> **INSTRUCTIONS FOR THE TASK**:
Omit the pictures, then write out every entry exactly as it reads.
::::::::::
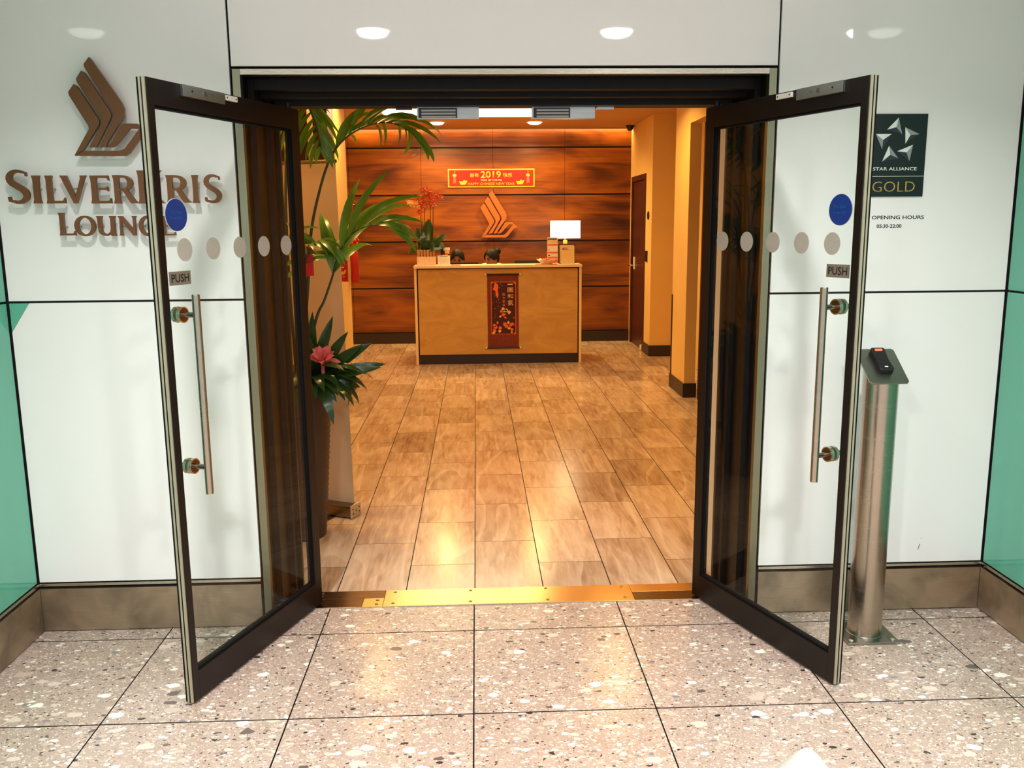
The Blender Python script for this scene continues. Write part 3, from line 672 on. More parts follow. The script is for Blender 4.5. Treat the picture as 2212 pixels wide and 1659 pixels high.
LET = {
 'I': (0.28, [stem(0.14)]),
 'L': (0.62, [stem(0.13), arm(0.12, 0.62, 0.045, 0.09, up=0.12)]),
 'E': (0.64, [stem(0.13), arm(0.12, 0.64, 0.045, 0.09, up=0.10), arm(0.12, 0.56, 0.52, 0.075, up=0.05, dn=0.05), arm(0.12, 0.60, 0.955, 0.09, dn=0.10)]),
 'V': (0.86, [('poly', [(0.0, 1.0), (0.23, 1.0), (0.255, 0.90), (0.47, 0.25), (0.66, 0.88), (0.66, 1.0), (0.86, 1.0), (0.80, 0.90), (0.50, 0.0), (0.40, 0.0), (0.06, 0.9)])]),
 'R': (0.78, [stem(0.13), bowl([(0.13, 0.955)]+arc(0.33, 0.72, 0.24, 0.235, 90, -90, 10)+[(0.13, 0.485)], [0.085, 0.085, 0.09, 0.11, 0.14, 0.165, 0.17, 0.165, 0.14, 0.11, 0.09, 0.08, 0.08]), ('poly', [(0.30, 0.50), (0.46, 0.50), (0.70, 0.10), (0.80, 0.0), (0.56, 0.0), (0.50, 0.10)])]),
 'K': (0.82, [stem(0.13), ('poly', [(0.20, 0.50), (0.52, 0.90), (0.50, 1.0), (0.78, 1.0), (0.68, 0.90), (0.34, 0.50)]), ('poly', [(0.21, 0.52), (0.38, 0.56), (0.72, 0.10), (0.84, 0.0), (0.58, 0.0), (0.52, 0.10)])]),
 'S': (0.62, [bowl([(0.55, 0.80), (0.54, 0.90)]+arc(0.33, 0.75, 0.22, 0.205, 60, 200, 8)+[(0.18, 0.60), (0.31, 0.51), (0.43, 0.43)]+arc(0.30, 0.255, 0.225, 0.205, 30, -120, 8)+[(0.09, 0.10), (0.07, 0.21)], [0.03, 0.06, 0.08, 0.085, 0.09, 0.10, 0.115, 0.13, 0.145, 0.155, 0.16, 0.165, 0.17, 0.17, 0.17, 0.165, 0.155, 0.145, 0.13, 0.115, 0.10, 0.09, 0.085, 0.08, 0.06, 0.03])]),
 'O': (0.92, [bowl(arc(0.46, 0.5, 0.37, 0.455, 90, 450, 32), [0.09+0.085*abs(math.sin(math.radians(k*360/32)))**1.4 for k in range(33)])]),
 'U': (0.84, [('poly', [(0.0, 1.0), (0.26, 1.0), (0.225, 0.86), (0.215, 0.35), (0.045, 0.35), (0.04, 0.86)]), bowl(arc(0.40, 0.34, 0.27, 0.285, 180, 360, 14), [0.17, 0.165, 0.16, 0.15, 0.135, 0.12, 0.11, 0.10, 0.10, 0.10, 0.105, 0.11, 0.12, 0.13, 0.14]), ('poly', [(0.57, 1.0), (0.84, 1.0), (0.80, 0.86), (0.79, 0.14), (0.84, 0.0), (0.62, 0.0), (0.62, 0.86)])]),
 'N': (0.88, [('poly', [(0.02, 0.0), (0.20, 0.0), (0.16, 0.12), (0.165, 0.92), (0.07, 0.92), (0.06, 0.12)]), ('poly', [(0.0, 1.0), (0.22, 1.0), (0.80, 0.18), (0.80, 0.0), (0.70, 0.0), (0.06, 0.90)]), ('poly', [(0.67, 1.0), (0.88, 1.0), (0.83, 0.88), (0.81, 0.0), (0.72, 0.02), (0.72, 0.88)])]),
 'G': (0.88, [bowl([(0.78, 0.80)]+arc(0.46, 0.5, 0.37, 0.455, 55, 318, 24), [0.03]+[0.085+0.09*math.sin(PI*min(1, k/24))**1.2 for k in range(25)]), ('poly', [(0.66, 0.46), (0.86, 0.46), (0.83, 0.38), (0.82, 0.06), (0.67, 0.12), (0.68, 0.38)])]),
}
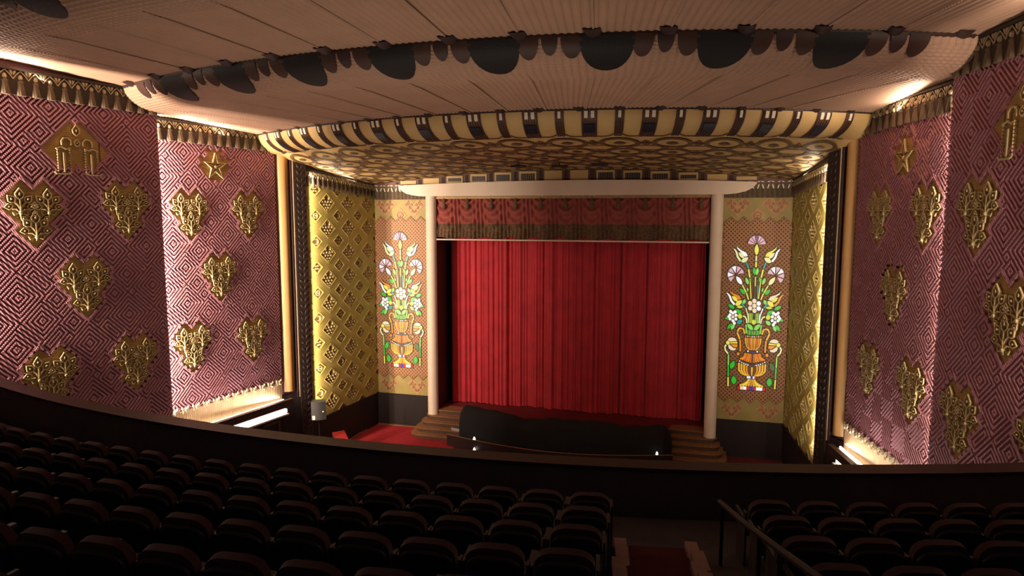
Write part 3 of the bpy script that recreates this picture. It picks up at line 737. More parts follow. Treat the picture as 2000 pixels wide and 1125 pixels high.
# stems over the vase
for k, dx in enumerate((-66, -46, -26)): pane('gLg'[k], stripp([(cB(70)+dx, 66), (cB(180)+dx, 185)], 12), gB, 'glass_pane', True)
pane('y', stripp([(345, 5), (372, 90), (380, 180)], 14), gB, 'glass_pane', True, 'W')
pane('L', leafp((cB(205), 206), (cB(140), 138), 56), gB, 'glass_leaf'); pane('g', leafp((cB(265)-6, 268), (360, 196), 54), gB, 'glass_leaf', True)
pane('g', stripp([(346, 205), (352, 312)], 18), gB, 'glass_pane', True)
for k in range(4): pane('gGgG'[k], stripp([(cB(300)-12-k*20, 272 if k else 280), (cB(300)-12-k*20, 328)], 11), gB, 'glass_pane', True)
# vase
for k in range(4): pane('WOCO'[k], circ((cB(350)-14-k*28, 350-k*1.5), 9, 6), gB, 'glass_disc', True)
for k in range(5):
    t0 = (k)*25; t1 = k*11
    pane('OAoOA'[k], stripp([(cB(370)-t0, 366), (cB(420)-t0*.96, 420), (cB(470)-(t0+t1)*.56, 470), (cB(515)-t1-2, 512)], [19, 17, 11, 9]), gB, 'glass_pane', k > 0)
for c, pts in (('A', ((326, 318), (318, 272), (300, 252))), ('A', ((292, 250), (256, 256), (232, 296))), ('A', ((230, 304), (246, 345), (264, 385))), ('O', ((267, 392), (270, 470), (268, 535)))):
    pane(c, stripp(pts, 22), gB, 'glass_pane', True)
pane('O', circ((240, 566), 20, 8), gB, 'glass_disc', True)
for k in range(3): pane('BKW'[k] if k else 'B', circ((cB(540)-k*30, 540-k*6), 11, 6), gB, 'glass_disc', True)
for k in range(7):
    t0 = k*16; t1 = k*27
    pane('KoOOoOO'[k], stripp([(cB(560)-t0, 562-k*2), (cB(600)-t0*1.15, 598), (cB(640)-t1, 672-k*7)], [12, 15, 20]), gB, 'glass_pane', k > 0)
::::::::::
> **EXPECTED ANSWER**:
The Blender Python script for this scene continues. Write part 3, from line 672 on. More parts follow. The script is for Blender 4.5. Treat the picture as 2212 pixels wide and 1659 pixels high.
LET = {
 'I': (0.28, [stem(0.14)]),
 'L': (0.62, [stem(0.13), arm(0.12, 0.62, 0.045, 0.09, up=0.12)]),
 'E': (0.64, [stem(0.13), arm(0.12, 0.64, 0.045, 0.09, up=0.10), arm(0.12, 0.56, 0.52, 0.075, up=0.05, dn=0.05), arm(0.12, 0.60, 0.955, 0.09, dn=0.10)]),
 'V': (0.86, [('poly', [(0.0, 1.0), (0.23, 1.0), (0.255, 0.90), (0.47, 0.25), (0.66, 0.88), (0.66, 1.0), (0.86, 1.0), (0.80, 0.90), (0.50, 0.0), (0.40, 0.0), (0.06, 0.9)])]),
 'R': (0.78, [stem(0.13), bowl([(0.13, 0.955)]+arc(0.33, 0.72, 0.24, 0.235, 90, -90, 10)+[(0.13, 0.485)], [0.085, 0.085, 0.09, 0.11, 0.14, 0.165, 0.17, 0.165, 0.14, 0.11, 0.09, 0.08, 0.08]), ('poly', [(0.30, 0.50), (0.46, 0.50), (0.70, 0.10), (0.80, 0.0), (0.56, 0.0), (0.50, 0.10)])]),
 'K': (0.82, [stem(0.13), ('poly', [(0.20, 0.50), (0.52, 0.90), (0.50, 1.0), (0.78, 1.0), (0.68, 0.90), (0.34, 0.50)]), ('poly', [(0.21, 0.52), (0.38, 0.56), (0.72, 0.10), (0.84, 0.0), (0.58, 0.0), (0.52, 0.10)])]),
 'S': (0.62, [bowl([(0.55, 0.80), (0.54, 0.90)]+arc(0.33, 0.75, 0.22, 0.205, 60, 200, 8)+[(0.18, 0.60), (0.31, 0.51), (0.43, 0.43)]+arc(0.30, 0.255, 0.225, 0.205, 30, -120, 8)+[(0.09, 0.10), (0.07, 0.21)], [0.03, 0.06, 0.08, 0.085, 0.09, 0.10, 0.115, 0.13, 0.145, 0.155, 0.16, 0.165, 0.17, 0.17, 0.17, 0.165, 0.155, 0.145, 0.13, 0.115, 0.10, 0.09, 0.085, 0.08, 0.06, 0.03])]),
 'O': (0.92, [bowl(arc(0.46, 0.5, 0.37, 0.455, 90, 450, 32), [0.09+0.085*abs(math.sin(math.radians(k*360/32)))**1.4 for k in range(33)])]),
 'U': (0.84, [('poly', [(0.0, 1.0), (0.26, 1.0), (0.225, 0.86), (0.215, 0.35), (0.045, 0.35), (0.04, 0.86)]), bowl(arc(0.40, 0.34, 0.27, 0.285, 180, 360, 14), [0.17, 0.165, 0.16, 0.15, 0.135, 0.12, 0.11, 0.10, 0.10, 0.10, 0.105, 0.11, 0.12, 0.13, 0.14]), ('poly', [(0.57, 1.0), (0.84, 1.0), (0.80, 0.86), (0.79, 0.14), (0.84, 0.0), (0.62, 0.0), (0.62, 0.86)])]),
 'N': (0.88, [('poly', [(0.02, 0.0), (0.20, 0.0), (0.16, 0.12), (0.165, 0.92), (0.07, 0.92), (0.06, 0.12)]), ('poly', [(0.0, 1.0), (0.22, 1.0), (0.80, 0.18), (0.80, 0.0), (0.70, 0.0), (0.06, 0.90)]), ('poly', [(0.67, 1.0), (0.88, 1.0), (0.83, 0.88), (0.81, 0.0), (0.72, 0.02), (0.72, 0.88)])]),
 'G': (0.88, [bowl([(0.78, 0.80)]+arc(0.46, 0.5, 0.37, 0.455, 55, 318, 24), [0.03]+[0.085+0.09*math.sin(PI*min(1, k/24))**1.2 for k in range(25)]), ('poly', [(0.66, 0.46), (0.86, 0.46), (0.83, 0.38), (0.82, 0.06), (0.67, 0.12), (0.68, 0.38)])]),
}
Write part 3 of the bpy script that recreates this picture. It picks up at line 737. More parts follow. Treat the picture as 2000 pixels wide and 1125 pixels high.
# stems over the vase
for k, dx in enumerate((-66, -46, -26)): pane('gLg'[k], stripp([(cB(70)+dx, 66), (cB(180)+dx, 185)], 12), gB, 'glass_pane', True)
pane('y', stripp([(345, 5), (372, 90), (380, 180)], 14), gB, 'glass_pane', True, 'W')
pane('L', leafp((cB(205), 206), (cB(140), 138), 56), gB, 'glass_leaf'); pane('g', leafp((cB(265)-6, 268), (360, 196), 54), gB, 'glass_leaf', True)
pane('g', stripp([(346, 205), (352, 312)], 18), gB, 'glass_pane', True)
for k in range(4): pane('gGgG'[k], stripp([(cB(300)-12-k*20, 272 if k else 280), (cB(300)-12-k*20, 328)], 11), gB, 'glass_pane', True)
# vase
for k in range(4): pane('WOCO'[k], circ((cB(350)-14-k*28, 350-k*1.5), 9, 6), gB, 'glass_disc', True)
for k in range(5):
    t0 = (k)*25; t1 = k*11
    pane('OAoOA'[k], stripp([(cB(370)-t0, 366), (cB(420)-t0*.96, 420), (cB(470)-(t0+t1)*.56, 470), (cB(515)-t1-2, 512)], [19, 17, 11, 9]), gB, 'glass_pane', k > 0)
for c, pts in (('A', ((326, 318), (318, 272), (300, 252))), ('A', ((292, 250), (256, 256), (232, 296))), ('A', ((230, 304), (246, 345), (264, 385))), ('O', ((267, 392), (270, 470), (268, 535)))):
    pane(c, stripp(pts, 22), gB, 'glass_pane', True)
pane('O', circ((240, 566), 20, 8), gB, 'glass_disc', True)
for k in range(3): pane('BKW'[k] if k else 'B', circ((cB(540)-k*30, 540-k*6), 11, 6), gB, 'glass_disc', True)
for k in range(7):
    t0 = k*16; t1 = k*27
    pane('KoOOoOO'[k], stripp([(cB(560)-t0, 562-k*2), (cB(600)-t0*1.15, 598), (cB(640)-t1, 672-k*7)], [12, 15, 20]), gB, 'glass_pane', k > 0)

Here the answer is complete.